▶ [DATA SECTION]:
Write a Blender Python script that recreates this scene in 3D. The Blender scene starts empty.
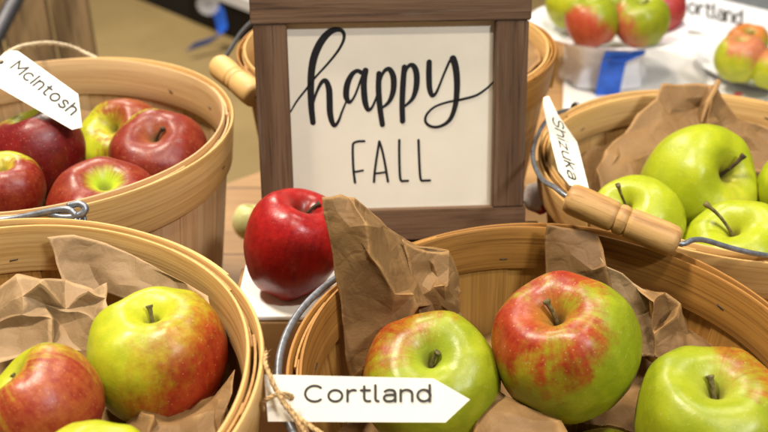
import bpy, bmesh, math, random
from mathutils import Vector, Matrix, noise as mnoise

random.seed(11)
SC = bpy.context.scene
COL = SC.collection
PI = math.pi
CAMZ = 1.25                      # eye height above the floor
F = 927.0                        # focal length in photo pixels (768 wide)
TH = math.radians(30)            # camera looks down by 30 degrees
CT, ST = math.cos(TH), math.sin(TH)
TABLE = 0.755                    # table top
CAM_R = Vector((1, 0, 0)); CAM_U = Vector((0, ST, CT)); CAM_F = Vector((0, CT, -ST))
EYE = Vector((0, 0, CAMZ))


def ray(px, py):
    return CAM_R * ((px - 384) / F) - CAM_U * ((py - 216) / F) + CAM_F


def at_d(px, py, d):             # point at depth d along the optical axis
    return EYE + ray(px, py) * d


def at_y(px, py, y):             # point at world distance y
    r = ray(px, py)
    return EYE + r * (y / r.y)


def at_z(px, py, z):             # point on a level plane
    r = ray(px, py)
    return EYE + r * ((z - CAMZ) / r.z)


# ------------------------------------------------------------------ objects
def link(o, parent=None):
    COL.objects.link(o)
    if parent is not None:
        o.parent = parent
    return o


def tag(o, label, cat, group=None):
    o['label'] = label
    o['category'] = cat
    if group:
        o['group'] = group
    return o


def thing(name, loc, label, cat, group=None):
    o = bpy.data.objects.new(name, None)
    o.location = loc
    o.empty_display_size = 0.02
    link(o)
    return tag(o, label, cat, group)


def mesh_obj(name, bm, mat, parent=None, origin=None, smooth=True, sharp=None):
    """bm is in world coordinates; origin becomes the object's own origin."""
    me = bpy.data.meshes.new(name)
    off = Vector(origin) if origin is not None else (Vector(parent_world(parent)) if parent else Vector((0, 0, 0)))
    bmesh.ops.translate(bm, verts=bm.verts, vec=-off)
    bm.normal_update()
    bm.to_mesh(me)
    bm.free()
    for p in me.polygons:
        p.use_smooth = smooth
    if sharp is not None:
        me.set_sharp_from_angle(angle=math.radians(sharp))
    if mat:
        me.materials.append(mat)
    o = bpy.data.objects.new(name, me)
    if parent is None:
        o.location = off
    else:
        o.location = off - Vector(parent_world(parent))
    return link(o, parent)


def parent_world(p):
    v = Vector((0, 0, 0))
    while p is not None:
        v = v + p.location
        p = p.parent
    return v


# ------------------------------------------------------------------ materials
class NT:
    def __init__(self, name):
        self.m = bpy.data.materials.new(name)
        self.m.use_nodes = True
        self.t = self.m.node_tree
        self.n = self.t.nodes
        self.b = self.n['Principled BSDF']

    def new(self, typ, **kw):
        nd = self.n.new(typ)
        for k, v in kw.items():
            if k in nd.inputs:
                nd.inputs[k].default_value = v
            else:
                setattr(nd, k, v)
        return nd

    def l(self, a, b):
        self.t.links.new(a, b)

    def math(self, op, a, b=None, c=None, clamp=False):
        nd = self.n.new('ShaderNodeMath')
        nd.operation = op
        nd.use_clamp = clamp
        for i, v in enumerate((a, b, c)):
            if v is None:
                continue
            if isinstance(v, (int, float)):
                nd.inputs[i].default_value = v
            else:
                self.l(v, nd.inputs[i])
        return nd.outputs[0]

    def vmath(self, op, a, b=None):
        nd = self.n.new('ShaderNodeVectorMath')
        nd.operation = op
        for i, v in enumerate((a, b)):
            if v is None:
                continue
            if isinstance(v, (tuple, list, Vector)):
                nd.inputs[i].default_value = tuple(v)
            else:
                self.l(v, nd.inputs[i])
        return nd.outputs['Value'] if op in ('DOT_PRODUCT', 'LENGTH') else nd.outputs[0]

    def mix(self, f, a, b):
        nd = self.n.new('ShaderNodeMix')
        nd.data_type = 'RGBA'
        for sock, v in ((nd.inputs[0], f), (nd.inputs[6], a), (nd.inputs[7], b)):
            if isinstance(v, (int, float)):
                sock.default_value = v
            elif isinstance(v, (tuple, list)):
                sock.default_value = (*v[:3], 1)
            else:
                self.l(v, sock)
        return nd.outputs[2]

    def ramp(self, f, lo, hi):
        nd = self.n.new('ShaderNodeMapRange')
        nd.interpolation_type = 'SMOOTHSTEP'
        self.l(f, nd.inputs[0])
        nd.inputs[1].default_value = lo
        nd.inputs[2].default_value = hi
        return nd.outputs[0]

    def noise(self, vec, scale, detail=4, rough=.55, dist=0.0):
        nd = self.n.new('ShaderNodeTexNoise')
        if vec is not None:
            self.l(vec, nd.inputs['Vector'])
        nd.inputs['Scale'].default_value = scale
        nd.inputs['Detail'].default_value = detail
        nd.inputs['Roughness'].default_value = rough
        nd.inputs['Distortion'].default_value = dist
        return nd.outputs[0]

    def bump(self, h, strength, dist=.001):
        nd = self.n.new('ShaderNodeBump')
        nd.inputs['Strength'].default_value = strength
        nd.inputs['Distance'].default_value = dist
        self.l(h, nd.inputs['Height'])
        self.l(nd.outputs[0], self.b.inputs['Normal'])

    def coord(self, kind='Object'):
        return self.n.new('ShaderNodeTexCoord').outputs[kind]

    def done(self, color=None, rough=.6, spec=.5, metal=0.0, coat=0.0):
        if color is not None:
            if isinstance(color, (tuple, list)):
                self.b.inputs['Base Color'].default_value = (*color[:3], 1)
            else:
                self.l(color, self.b.inputs['Base Color'])
        if isinstance(rough, (int, float)):
            self.b.inputs['Roughness'].default_value = rough
        else:
            self.l(rough, self.b.inputs['Roughness'])
        self.b.inputs['Specular IOR Level'].default_value = spec
        self.b.inputs['Metallic'].default_value = metal
        self.b.inputs['Coat Weight'].default_value = coat
        self.b.inputs['Coat Roughness'].default_value = .2
        return self.m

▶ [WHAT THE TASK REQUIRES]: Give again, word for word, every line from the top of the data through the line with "return tag(o, label, cat, group)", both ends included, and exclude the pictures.

▶ [EXERCISE SOLUTION]:
Write a Blender Python script that recreates this scene in 3D. The Blender scene starts empty.
import bpy, bmesh, math, random
from mathutils import Vector, Matrix, noise as mnoise

random.seed(11)
SC = bpy.context.scene
COL = SC.collection
PI = math.pi
CAMZ = 1.25                      # eye height above the floor
F = 927.0                        # focal length in photo pixels (768 wide)
TH = math.radians(30)            # camera looks down by 30 degrees
CT, ST = math.cos(TH), math.sin(TH)
TABLE = 0.755                    # table top
CAM_R = Vector((1, 0, 0)); CAM_U = Vector((0, ST, CT)); CAM_F = Vector((0, CT, -ST))
EYE = Vector((0, 0, CAMZ))


def ray(px, py):
    return CAM_R * ((px - 384) / F) - CAM_U * ((py - 216) / F) + CAM_F


def at_d(px, py, d):             # point at depth d along the optical axis
    return EYE + ray(px, py) * d


def at_y(px, py, y):             # point at world distance y
    r = ray(px, py)
    return EYE + r * (y / r.y)


def at_z(px, py, z):             # point on a level plane
    r = ray(px, py)
    return EYE + r * ((z - CAMZ) / r.z)


# ------------------------------------------------------------------ objects
def link(o, parent=None):
    COL.objects.link(o)
    if parent is not None:
        o.parent = parent
    return o


def tag(o, label, cat, group=None):
    o['label'] = label
    o['category'] = cat
    if group:
        o['group'] = group
    return o


def thing(name, loc, label, cat, group=None):
    o = bpy.data.objects.new(name, None)
    o.location = loc
    o.empty_display_size = 0.02
    link(o)
    return tag(o, label, cat, group)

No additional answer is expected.